My mother used to say that Stupid People pretend to be smart but Smart People pretend to be stupid.
Which brings me to “Sir” Terry Wogan, subject of an hour long interview with Mark Lawson on BBC4. Lawson’s interviewing is a homage to the Face to Face style of John Freeman some fifty years ago.
For a chat show host, Wogan is rarely the subject of interviews himself. He has tended to create a persona of a slightly eccentric man, lazily living in Wogan Towers with the long suffering Mrs Wogan “my first wife”, He deflects questions rather than answers questions. . In fact he is a shrewd media personality…….at or near the top of his profession for forty years.
Face to Face type interview…importantly without an audience…on a spartan set……..is an ideal format for getting to a personality. Some minor celebs seem over-awed at the attention, revelling in the attention and reflecting that the hour long interview, away from prime time and on a comparatively minor “artsy” channel, gives them a certain gravitas.
British TV likes Irish presenters……but only one at a time. Eamonn Andrews (died 1987) was Britains Favourite Irishman in the man in the 1950s, 1960s and 1970s. Wogan, now 73 years old and in semi-retirement took on that mantle. Arguably Graham Norton now 48) is the prime time Irishman. I should probably include Val Doonican who had a prime time Saturday night variety show for many years from the 1960s to the 1980s.Eamonn Holmes has never been quite …….”loved”.
Wogan has effoertlessly moved between Radio and Television but is more comfortable on the Radio where his use of Irony (I would call it “spoofing”) and ability to paint pictures with his clever use of words…it is an Irish thing. As he said he was taught two languages, English and Irish and can use the “Irish” sense of word play to enliven “English” conversation. His most successful TV performances..the annual Eurovision Song Contest (he presented the BBC version for thirty five years) and the awful Blankety Blank involved “irony”.
English people call it “Blarney” or the “gift of the gab” but it is odd that the most successful broadcasters are very often Irish.
Obviously Wogan talked about Religion and Catholicism. It is compulsory when interviewing Irish people. He is a non-believer who will not rule out a deathbed conversion. He spoke of elite Catholic education at Belvedere College (alma mater of James Joyce)……a father who was successful in “trade” who wanted a doctor son. Wogan’s peers at Belvedere were sons of solicitors, accountants, doctors……..and they all had careers that were pre-ordained.
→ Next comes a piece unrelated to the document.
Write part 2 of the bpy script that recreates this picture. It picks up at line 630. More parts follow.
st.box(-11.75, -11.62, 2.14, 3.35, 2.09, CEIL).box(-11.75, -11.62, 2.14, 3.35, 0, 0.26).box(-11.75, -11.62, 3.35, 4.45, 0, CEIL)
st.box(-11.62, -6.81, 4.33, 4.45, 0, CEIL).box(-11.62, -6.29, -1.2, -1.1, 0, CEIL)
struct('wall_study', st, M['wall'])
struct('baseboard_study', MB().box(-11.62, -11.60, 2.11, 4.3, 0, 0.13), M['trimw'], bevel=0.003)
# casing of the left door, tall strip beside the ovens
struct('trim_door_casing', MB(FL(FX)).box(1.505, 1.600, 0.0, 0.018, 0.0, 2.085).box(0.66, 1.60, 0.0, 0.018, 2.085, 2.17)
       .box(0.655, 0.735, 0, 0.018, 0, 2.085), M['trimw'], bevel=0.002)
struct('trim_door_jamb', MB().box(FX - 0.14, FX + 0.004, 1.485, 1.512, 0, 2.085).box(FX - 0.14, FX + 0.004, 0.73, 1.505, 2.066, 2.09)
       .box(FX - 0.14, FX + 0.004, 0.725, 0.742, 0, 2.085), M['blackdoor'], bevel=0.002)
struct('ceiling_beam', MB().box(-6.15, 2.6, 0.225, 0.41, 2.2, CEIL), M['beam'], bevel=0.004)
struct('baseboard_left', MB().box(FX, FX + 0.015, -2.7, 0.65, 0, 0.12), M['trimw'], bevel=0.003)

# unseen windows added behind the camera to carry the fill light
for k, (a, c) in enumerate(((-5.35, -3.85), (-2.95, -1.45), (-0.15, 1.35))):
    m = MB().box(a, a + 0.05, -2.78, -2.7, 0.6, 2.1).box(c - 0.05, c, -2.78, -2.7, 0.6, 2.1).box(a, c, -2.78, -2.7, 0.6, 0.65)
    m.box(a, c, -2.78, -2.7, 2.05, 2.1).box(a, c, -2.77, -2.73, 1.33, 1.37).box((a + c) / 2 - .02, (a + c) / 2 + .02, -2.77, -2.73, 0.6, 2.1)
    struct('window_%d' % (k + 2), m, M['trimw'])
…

Wogan awarded a knighthood a knighthood in 2005……..thus he is “Sir” Terry Wogan. His performances in the Eurovision Song Contest where he was unashamedly pro-British are an irritation to many Irish people. He asserts dual nationality. In polite terms, I would have referred to him as an “anglophile”…….he himself put it more less politely in the interview. He was brought up as a “West Brit” ……the jaundiced term reserved for the worst kind of Irish person.
Yet he was an innovative broadcaster who was instrumental in making his audience part of his radio show.
But essentially he is Englands Favourite Irishman because he has fully adapted to their way. Arguably its how an Irishman succeeds in England. Wogan maintains he never had to hide his Irishness but that is really only part of the story. He was already a West Brit……I mean he was already an Anglophile before he set foot in England.
He professes that he is amazed that English people had the maturity, the sense of fair play to listen to his Irish accent every morning, especially at the height of the Troubles in Norn Iron. As he correctly points out he was in a more priveleged position than an Irishman working on an assembly line in Birmingham. And also correct to say that most English people “know” an Irish person.
Yes but that is not quite the whole story. I recall that in the summer of 1982, just a few months before I got married, I was working in London on a three week assignment. I seemed to be getting on quite well with my colleagues. Then after lunch one day, it all changed. I was effectively given the cold shoulder for more than two weeks. The reason? A bomb had gone off in London, killing several people and also killed or maimed several horses, including “Sefton”.
Although I have now retired, I am a regular visitor to London (and more often Manchester). My general interests (stamp collecting, militaria, toy soldiers) often brings me into contact with English people. Their assumption is that I am a “good” Irishman ……and in the 1970s and 1980s would have assumed that I was pro-British. Of course they had been told by their politicians that 99% of Belfast Catholics supported the British Army. Of course there are two responses to that. The first is to to go into that “Holy Mother of God ………shure isnt it all terrible and shure I dont understand what all the fighting is about………to be shure …to be shure”. The second response is to be extremely bland….and silent.
Frankly the only way a Irishman can be accepted in England is to go along one of those two routes. And it is easier if youre already an Anglophile, a West Brit or a Hibernophobe.